The McKenzies moved into Craigflower Manor in May 1856. The home was essentially a replica of Renton Hall in Haddington where they had lived.

Unlike the stone home in East Lothian, Craigflower Manor is wood on a concrete foundation. The seventh McKenzie child was born in workers quarters, while the eighth and ninth were born in the home, now the third-oldest house in the island town of Victoria.

Walking to the bottom of the staircase - behind the thick, heavy front door dotted with black nails and thistles, and taking in the spirit of the home - it's not difficult to imagine the young McKenzie children sliding down the banister laughing and shouting as they go.

In the mourning or music room perhaps wife Agnes sang songs of Auld Scotland as her husband got ready in another room, contemplating whether to wear his beaver felt top hat that is still on display.

In the cold kitchen pantry sits pieces of blue willow pattern china. Bits of it were found in the gorge where families used to put their household waste.

The doors within Craigflower are like many others built at that time - wide. This was to accommodate women with hoop skirts.

"There was nothing worse in the 19th century than seeing a woman stuck in a door frame," Adams says.

The 35 families set up workers cottages, a bakery and artisan shops. The land continued to be developed and a general store, a blacksmith's and a saw mill were put in place.

But it wasn't "all work and no play" at Craigflower. An ever-faithful scribe and poet James Deans wrote about many events including Mary Macauly's wedding:

"There was singing and dancing and hoockin and prancing, while some with guid whisky grew squally; There was Galic galore and of good things a store at the wedding of Mary Macauly."

Along with their hard work on the farmland the Scots who settled in the area brought with them something that was a first - free education for everyone.

Robert Melrose, who, along with his wife Ellen, was one of the original groups to come from Scotland, wrote in his diary on 23 September 1854: "Schoolhouse frame erected, whole company in general, notoriously drunk."

Across the bridge from the manor and over the road is Craigflower Schoolhouse, built in 1855 for the 26 children of the farm workers. A teacher sent from Scotland to Craigflower was quickly taken away to work for James Douglas, the future governor of Vancouver Island and British Columbia.

"I loved the fact that the school was finished before the laird's home," says Jennifer Iredale, Heritage Stewardship Officer for BC Heritage. "The McKenzie kids went to school with all the others."

Inside the schoolhouse remnants of a homeland far, far away can be found placed around the room - a piano with sheet music for Bonnie Dundee and Songs of Scotland, and stone hot water bottles.

McKenzie was generally described as a stubborn man.
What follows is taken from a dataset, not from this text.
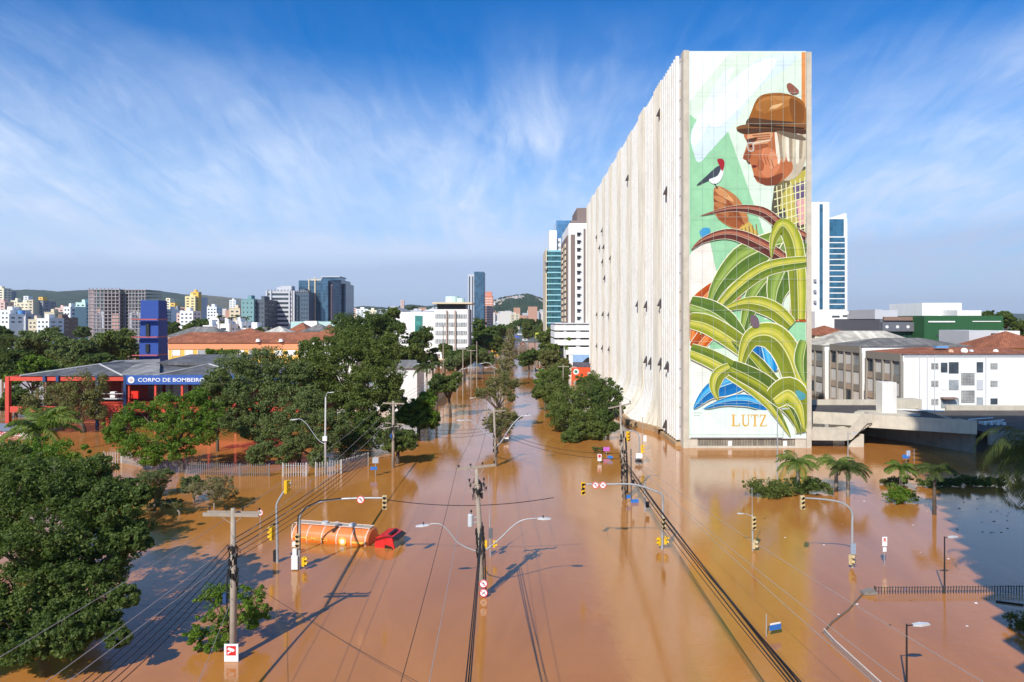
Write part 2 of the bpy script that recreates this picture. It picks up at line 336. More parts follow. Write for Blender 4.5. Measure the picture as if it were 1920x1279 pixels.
PIER = mat('fluted_pier_concrete', (0.68, 0.615, 0.505), 0.9, var=0.2, scale=0.5, dirt=0.6, dirtcol=(0.34, 0.26, 0.17), stretch=(1, 1, 0.15))
LIP = mat('mud_reflection_concrete', (0.40, 0.27, 0.15), 0.8, var=0.2, scale=0.4)  # brown reflection of the muddy water, painted into the concrete colour
XF = XL-0.1
def sheet(b, d0, d1, off, n, zs=ZS, th=0.5, top=0.0):
    """vertical skin following the flare; off(u) pushes it out towards the street"""
    vs = []; zz = zs+[ZT+top]
    for z in zz:
        for i in range(n+1):
            d = d0+(d1-d0)*i/n
            vs.append((XF+LEAN*(d-DF)-flare(d, z)-off(i/n), d, z))
    m = n+1; k = len(zz)
    fs = [(j*m+i, j*m+i+1, (j+1)*m+i+1, (j+1)*m+i) for j in range(k-1) for i in range(n)]
    b.add(vs, fs)
    bs = len(vs); vs2 = [(v[0]+th, v[1], v[2]) for v in vs]        # closing returns at the sides, top and bottom
    b.add(vs+vs2, [(j*m, (j+1)*m, bs+(j+1)*m, bs+j*m) for j in range(k-1)]+[(j*m+n, (j+1)*m+n, bs+(j+1)*m+n, bs+j*m+n) for j in range(k-1)]
          +[((k-1)*m+i, (k-1)*m+i+1, bs+(k-1)*m+i+1, bs+(k-1)*m+i) for i in range(n)]+[(i, i+1, bs+i+1, bs+i) for i in range(n)])
d = DF+1.7; bay = 0
DEND = 250.0
while d < DEND-8:
    w1 = 12.2 if bay == 0 else 10.0; w2 = 6.0
    z0 = [1.9] if d < 122 else [1.9]
    b = MB(); sheet(b, d, d+w1, lambda u: 0.0, 6, th=1.6, top=-0.5); pane = b.build('window_bay', PANE, bld, smooth=False)
    b = MB()
    nf = 8 if bay == 0 else 7
    for i in range(nf):
        c = d+w1*(i+0.5)/nf; sheet(b, c-0.24, c+0.24, lambda u: 0.55, 1, th=0.56, top=0.1)
    b.build('fins', FIN, bld)
    b = MB(); jit = 0.25*math.sin(bay*2.1)
    sheet(b, d+w1, d+w1+w2, lambda u: 0.5+jit*.3+0.16*math.cos(u*math.pi*8), 16, th=2.9, top=0.35+0.2*(bay % 2)); b.build('fluted_pier', PIER, bld)
    d += w1+w2; bay += 1
DEND = d
b = MB(); b.box(XF+0.2, XL+2.2, DF+1.61, 122.6, -2, 0.88); b.build('plinth', CONC, bld)
b = MB(); b.box(XF-0.75, XF+0.19, DF+1.61, 121, -2, 0.55); b.build('kerb_ledge', LIP, bld)
b = MB()
for i in range(40):
    d0 = 119+i*(178-119)/40; d1 = d0+(178-119)/40
    x0 = XF+LEAN*(d0-DF)-flare(d0, 0.9)-1.3; x1 = XF+LEAN*(d1-DF)-flare(d1, 0.9)-1.3
    b.add([(x0,d0,-2),(x1,d1,-2),(x1,d1,0.95),(x0,d0,0.95),(XL+3,d0,0.95),(XL+3,d1,0.95)], [(0,1,2,3),(3,2,5,4)])
b.build('flared_base', LIP, bld)
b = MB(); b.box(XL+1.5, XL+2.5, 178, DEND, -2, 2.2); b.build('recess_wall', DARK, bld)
for dd in np.arange(182, DEND, 16): 
    b = MB(); b.box(XF-1, XF+0.8, dd, dd+3, -2, 2.2); b.build('base_pier', CONC, bld)
AW = mat('open_window_dark', (0.07, 0.05, 0.045), 0.4)
for px, py in [(1241,210),(1255,357),(1177,333),(1215,571),(1198,569),(1243,567),(1127,489),(1116,588),(1128,588),(1140,588),(1215,674),(1224,677),(1244,678),(1257,685),(1254,795),(1126,431),(1129,462),(1121,463),(1131,520),(1116,647),(1127,651),(1141,653),(1115,443),(1143,482)]:
    dd = (XF-0.0)*F/(px-960); z = Z(py, dd); s = 0.45 if dd < 150 else 0.5
    xx = XF+LEAN*(dd-DF)-flare(dd, z)-0.56
    b = MB(); b.add([(xx,dd-s,z+.7),(xx,dd+s,z+.7),(xx-0.6,dd+s,z-0.7),(xx-0.6,dd-s,z-0.7),(xx+.1,dd-s,z-0.7),(xx+.1,dd+s,z-0.7)], [(0,1,2,3),(0,3,4),(1,5,2),(3,2,5,4)])
    b.build('open_window', AW, bld)

# mural: painted shapes, each layer a few millimetres proud of the last
PAL = []; PIDX = {}
def pal(c):
    if c not in PIDX:
        PIDX[c] = len(PAL); l = tuple(min(0.78, 0.80*x) for x in lin(c)); PAL.append(mat('mural_paint_%d_%d_%d' % c, l, 0.75, var=0.10, scale=0.55, spec=0.15))
    return PIDX[c]
mur = MB(); LAY = [0]
UX = lambda u: XL+0.9+(u-1290)/(1516-1290)*(XR-0.8-XL-0.9)
VZ = lambda v: ZT+(v-96)/(822-96)*(1.62-ZT)
def shp(pts, c, sm=True, closed=True):
    q = smooth_pts([(x, y) if False else (x, y, 0) for x, y in pts], 5, True) if sm else [Vector((x, y, 0)) for x, y in pts]
    q = [Vector((min(1515.5, max(1290.5, a.x)), min(821.5, max(96.5, a.y)), 0)) for a in q]
    LAY[0] += 1; y = DF-0.022-LAY[0]*0.0012
    mur.cur = pal(c); tri = tessellate_polygon([q])
    mur.add([(UX(a.x), y, VZ(a.y)) for a in q], [tuple(t) for t in tri])
def leaf(sp, w, body, dark, light, edge=(250,245,215), sides=(1,-1)):
    c = smooth_pts([(x, y, 0) for x, y in sp], 6); n = len(c)
    def side(k0, k1):
        A, B = [], []
        for i, a in enumerate(c):
            dd = (c[min(i+1, n-1)]-c[max(i-1, 0)]).normalized(); nr = Vector((-dd.y, dd.x, 0)); t = i/(n-1)
            ww = w*1.22*(1-t)**0.85*(0.75+1.0*min(1, t*2.0))
            A.append((a.x+nr.x*ww*k0, a.y+nr.y*ww*k0)); B.append((a.x+nr.x*ww*k1, a.y+nr.y*ww*k1))
        return A+B[::-1]
    mix = lambda p, q, t: tuple(int(a*(1-t)+b*t) for a, b in zip(p, q))
    shp(side(-1.08, 1.08), edge, False); shp(side(-1, 1), body, False)
    for k0, k1, cc in ((-1, -.08, mix(dark, body, .55)), (-.5, -.1, mix(dark, body, .25)), (.1, .62, mix(body, light, .55)), (.2, .42, light)): shp(side(k0, k1), cc, False)
    for k0 in (-.82, -.66, .74, .88): shp(side(k0, k0+.045), mix(body, dark, .55), False)
    shp(side(-.05, .03), mix(light, edge, .6), False)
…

In 1866 he started a sheep farm and left Craigflower. He died in 1897.

"The farm was running at a loss when he left," notes curator Adams. "The soil was not good."

Some members of the McKenzie family stayed in the area, while others moved as far as California.

On the web

Craigflower Manor

The Land Conservancy of British Columbia

Craigflower Schoolhouse, the oldest in western Canada, closed in 1911 and opened as a museum 20 years later. The provincial government bought Craigflower in the 1960s. The manor and schoolhouse have been National Historic Sites since 1967 and are managed by the Land Conservancy, modeled after the National Trust charity programme in Britain.

For this its 150th year, Craigflower Manor and schoolhouse were treated to an event of which McKenzie and his folk would have been proud. Musical guests included local band Tiller's Folly whose blend of Celtic, folk, rock and pop, has a following in Scotland.

Perhaps the spirits of the McKenzie and others from Scotland helped the celebration along by clinking their ghostly glasses in Craigflower Manor's front room while looking out to the land they settled in Canada.